-- START Supplied data --

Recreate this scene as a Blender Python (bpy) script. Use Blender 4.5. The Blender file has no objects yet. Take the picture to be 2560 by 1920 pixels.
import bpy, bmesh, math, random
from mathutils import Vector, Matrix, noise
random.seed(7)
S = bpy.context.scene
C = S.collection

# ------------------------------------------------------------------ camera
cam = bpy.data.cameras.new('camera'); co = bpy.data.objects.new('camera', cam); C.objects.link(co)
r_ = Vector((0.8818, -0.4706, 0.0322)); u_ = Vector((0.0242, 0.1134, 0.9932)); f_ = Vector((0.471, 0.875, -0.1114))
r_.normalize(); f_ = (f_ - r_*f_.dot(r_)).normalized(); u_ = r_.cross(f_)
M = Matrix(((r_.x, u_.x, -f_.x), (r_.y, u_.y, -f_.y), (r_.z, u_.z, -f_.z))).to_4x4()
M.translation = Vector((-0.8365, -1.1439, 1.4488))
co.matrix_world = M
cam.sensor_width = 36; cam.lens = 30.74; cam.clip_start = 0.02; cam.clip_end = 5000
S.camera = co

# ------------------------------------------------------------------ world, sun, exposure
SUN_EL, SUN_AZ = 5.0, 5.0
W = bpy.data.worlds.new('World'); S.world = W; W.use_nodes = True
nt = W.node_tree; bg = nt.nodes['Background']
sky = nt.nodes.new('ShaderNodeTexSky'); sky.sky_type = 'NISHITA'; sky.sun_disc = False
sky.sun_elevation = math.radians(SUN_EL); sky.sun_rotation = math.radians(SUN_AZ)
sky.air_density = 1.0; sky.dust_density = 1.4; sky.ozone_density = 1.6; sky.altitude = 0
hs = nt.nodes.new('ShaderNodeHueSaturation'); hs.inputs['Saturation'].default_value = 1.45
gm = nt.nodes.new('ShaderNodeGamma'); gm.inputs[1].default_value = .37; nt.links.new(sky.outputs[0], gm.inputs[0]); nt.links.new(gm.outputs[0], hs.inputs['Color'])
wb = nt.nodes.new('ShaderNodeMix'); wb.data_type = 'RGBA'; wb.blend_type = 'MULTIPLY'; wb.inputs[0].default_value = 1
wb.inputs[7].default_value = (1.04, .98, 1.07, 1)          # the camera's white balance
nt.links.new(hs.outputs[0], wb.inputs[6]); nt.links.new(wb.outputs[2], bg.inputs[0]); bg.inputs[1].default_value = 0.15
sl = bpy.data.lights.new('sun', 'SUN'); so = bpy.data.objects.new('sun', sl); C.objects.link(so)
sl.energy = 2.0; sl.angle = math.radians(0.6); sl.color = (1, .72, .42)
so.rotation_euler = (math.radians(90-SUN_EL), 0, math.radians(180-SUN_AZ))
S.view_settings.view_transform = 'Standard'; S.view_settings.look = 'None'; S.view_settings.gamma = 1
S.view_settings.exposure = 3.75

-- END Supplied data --

Short task:
Could you quote the material above in full, exactly as it stands?

Exercise output:
Recreate this scene as a Blender Python (bpy) script. Use Blender 4.5. The Blender file has no objects yet. Take the picture to be 2560 by 1920 pixels.
import bpy, bmesh, math, random
from mathutils import Vector, Matrix, noise
random.seed(7)
S = bpy.context.scene
C = S.collection

# ------------------------------------------------------------------ camera
cam = bpy.data.cameras.new('camera'); co = bpy.data.objects.new('camera', cam); C.objects.link(co)
r_ = Vector((0.8818, -0.4706, 0.0322)); u_ = Vector((0.0242, 0.1134, 0.9932)); f_ = Vector((0.471, 0.875, -0.1114))
r_.normalize(); f_ = (f_ - r_*f_.dot(r_)).normalized(); u_ = r_.cross(f_)
M = Matrix(((r_.x, u_.x, -f_.x), (r_.y, u_.y, -f_.y), (r_.z, u_.z, -f_.z))).to_4x4()
M.translation = Vector((-0.8365, -1.1439, 1.4488))
co.matrix_world = M
cam.sensor_width = 36; cam.lens = 30.74; cam.clip_start = 0.02; cam.clip_end = 5000
S.camera = co

# ------------------------------------------------------------------ world, sun, exposure
SUN_EL, SUN_AZ = 5.0, 5.0
W = bpy.data.worlds.new('World'); S.world = W; W.use_nodes = True
nt = W.node_tree; bg = nt.nodes['Background']
sky = nt.nodes.new('ShaderNodeTexSky'); sky.sky_type = 'NISHITA'; sky.sun_disc = False
sky.sun_elevation = math.radians(SUN_EL); sky.sun_rotation = math.radians(SUN_AZ)
sky.air_density = 1.0; sky.dust_density = 1.4; sky.ozone_density = 1.6; sky.altitude = 0
hs = nt.nodes.new('ShaderNodeHueSaturation'); hs.inputs['Saturation'].default_value = 1.45
gm = nt.nodes.new('ShaderNodeGamma'); gm.inputs[1].default_value = .37; nt.links.new(sky.outputs[0], gm.inputs[0]); nt.links.new(gm.outputs[0], hs.inputs['Color'])
wb = nt.nodes.new('ShaderNodeMix'); wb.data_type = 'RGBA'; wb.blend_type = 'MULTIPLY'; wb.inputs[0].default_value = 1
wb.inputs[7].default_value = (1.04, .98, 1.07, 1)          # the camera's white balance
nt.links.new(hs.outputs[0], wb.inputs[6]); nt.links.new(wb.outputs[2], bg.inputs[0]); bg.inputs[1].default_value = 0.15
sl = bpy.data.lights.new('sun', 'SUN'); so = bpy.data.objects.new('sun', sl); C.objects.link(so)
sl.energy = 2.0; sl.angle = math.radians(0.6); sl.color = (1, .72, .42)
so.rotation_euler = (math.radians(90-SUN_EL), 0, math.radians(180-SUN_AZ))
S.view_settings.view_transform = 'Standard'; S.view_settings.look = 'None'; S.view_settings.gamma = 1
S.view_settings.exposure = 3.75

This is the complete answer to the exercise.